EL LENGUAJE DE LOS OJOS
Hay una palabra que parece resumir la esencia del universo,
del alma humana, de la vida misma y… del corazón de Dios.
Esa palabra breve en todos los idiomas del mundo es: Amor.
El amor es la fuerza que mueve la rueda de la existencia,
es el perfume de la vida, el bálsamo de todas las heridas,
la savia generosa de la auténtica felicidad.
No se equivocaba Quevedo cuando decía:
“El amor es la última filosofía de la tierra y del cielo”.
En cierta ocasión, al terminar una conferencia en la ciudad de Lima,
una señora de distinguido aspecto se acercó para conversar conmigo,
amablemente la escuché su caso no era nada simple, su problema
desconcertante, su preocupación evidente.

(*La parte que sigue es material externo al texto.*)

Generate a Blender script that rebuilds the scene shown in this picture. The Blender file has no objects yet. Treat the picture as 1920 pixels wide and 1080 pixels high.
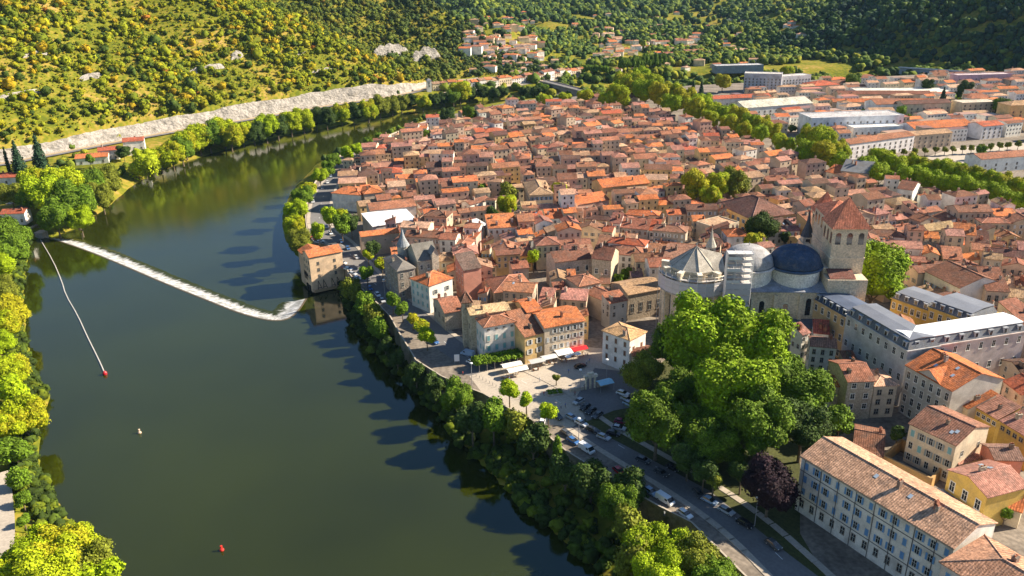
import bpy, math, random
import numpy as np
from math import sin, cos, tan, atan2, radians as R, pi, hypot
random.seed(7); rng = np.random.default_rng(7)
sc = bpy.context.scene
COL = sc.collection
# ------------------------------------------------------------------ camera
FPX, PITCH, ROLL, CZ = 1500.0, R(22.0), R(1.1), 140.0
r0 = np.array([1, 0, 0.]); f0 = np.array([0, cos(PITCH), -sin(PITCH)]); u0 = np.array([0, sin(PITCH), cos(PITCH)])
rr = r0*cos(ROLL) - u0*sin(ROLL); uu = u0*cos(ROLL) + r0*sin(ROLL)
cam = bpy.data.cameras.new('camera'); camo = bpy.data.objects.new('camera', cam); COL.objects.link(camo)
from mathutils import Matrix, Vector, noise as mnoise
M = Matrix(((rr[0], uu[0], -f0[0], 0), (rr[1], uu[1], -f0[1], 0), (rr[2], uu[2], -f0[2], CZ), (0, 0, 0, 1)))
camo.matrix_world = M
cam.sensor_width = 36; cam.lens = FPX/1920*36; cam.clip_start = 1; cam.clip_end = 20000
sc.camera = camo
def ray(px, py): return f0 + rr*((px-960)/FPX) - uu*((py-540)/FPX)
def P(px, py, z=10.0):
    d = ray(px, py); t = (z-CZ)/d[2]
    return (d[0]*t, d[1]*t)
def proj(x, y, z):
    v = np.array([x, y, z-CZ]); dp = v@f0
    return 960+FPX*(v@rr)/dp, 540-FPX*(v@uu)/dp, dp
def depth(px, py, z): 
    d = ray(px, py); return (z-CZ)/d[2]
# ------------------------------------------------------------------ tags
def tag(o, label=None, cat=None, group=None, kind=None):
    if label: o['label'] = label
    if cat: o['category'] = cat
    if group: o['group'] = group
    if kind: o['kind'] = kind
    return o
def empty(name, loc, rz=0, label=None, cat=None, group=None):
    o = bpy.data.objects.new(name, None); COL.objects.link(o); o.location = loc; o.rotation_euler = (0, 0, rz); o.empty_display_size = .5
    return tag(o, label, cat, group)
# ------------------------------------------------------------------ materials
MATS = {}
def newmat(name):
    m = bpy.data.materials.new(name); m.use_nodes = True; nt = m.node_tree; nt.nodes.clear()
    out = nt.nodes.new('ShaderNodeOutputMaterial'); b = nt.nodes.new('ShaderNodeBsdfPrincipled')
    nt.links.new(b.outputs[0], out.inputs[0]); MATS[name] = m
    return m, nt, b
def N(nt, t, **kw):
    n = nt.nodes.new(t)
    for k, v in kw.items():
        if k in n.inputs.keys() if isinstance(k, str) else False: n.inputs[k].default_value = v
        else: setattr(n, k, v)
    return n
def coordmap(nt, src, scale=(1, 1, 1)):
    if src == 'uv': t = N(nt, 'ShaderNodeUVMap').outputs[0]
    elif src == 'obj': t = N(nt, 'ShaderNodeTexCoord').outputs['Object']
    else: t = N(nt, 'ShaderNodeNewGeometry').outputs['Position']
    m = N(nt, 'ShaderNodeMapping'); m.inputs['Scale'].default_value = scale; nt.links.new(t, m.inputs[0]); return m.outputs[0]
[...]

Ella quería que yo hablara con su hijo para disuadirlo de lo que
consideraba una locura.
Lo que sucedía era que el muchacho se había enamorado de una
señorita que aparentemente no era del agrado de su madre.
Al preguntarle con sinceridad si la muchacha no era digna o tenía
antecedentes que la desacreditaban, o alguna otra razón excluyente,
ella me detuvo diciéndome que la chica era excelente,
pero su historia era triste, una historia escrita sobre una silla de ruedas...
la muchacha era paralítica.
Por eso la madre razonablemente suponía que un romance en esas
condiciones jamás podría darle a su hijo la felicidad que ella
ambicionaba para él. Intrigado le pregunté cuál era el argumento
que su hijo esgrimía cuando lo enfrentaba con la realidad,
y ella me respondió algo aturdida:
“Siempre me dice lo mismo, siempre me responde lo mismo…
¡Ah! mamá, es que tú no has visto sus ojos, tú no has visto sus ojos,
si los vieras, no hablarías así”.
Demás está decir que me negué a interferir en los nobles sentimientos
del maduro joven, que juzgue la vida si estaba o no equivocado.
Lo cierto era que aquel muchacho había encontrado
en unos ojos dulces, que le acariciaban el alma, el misterio
inexplicable del amor; una mirada célica, cálida, pura, transparente,
había encendido en su pecho un sentir irrenunciable.
Para él no había dudas, la silla de ruedas se hacía una sombra cuando
la luz de unos ojos sin nubes le iluminaban el sendero hacia su destino.
¡Qué poder cautivante y sublime se compendia en una mirada!
El alma misma se escapa en los ojos, ojos que dicen sin palabras,
con la elocuencia del silencio, de la actitud del corazón.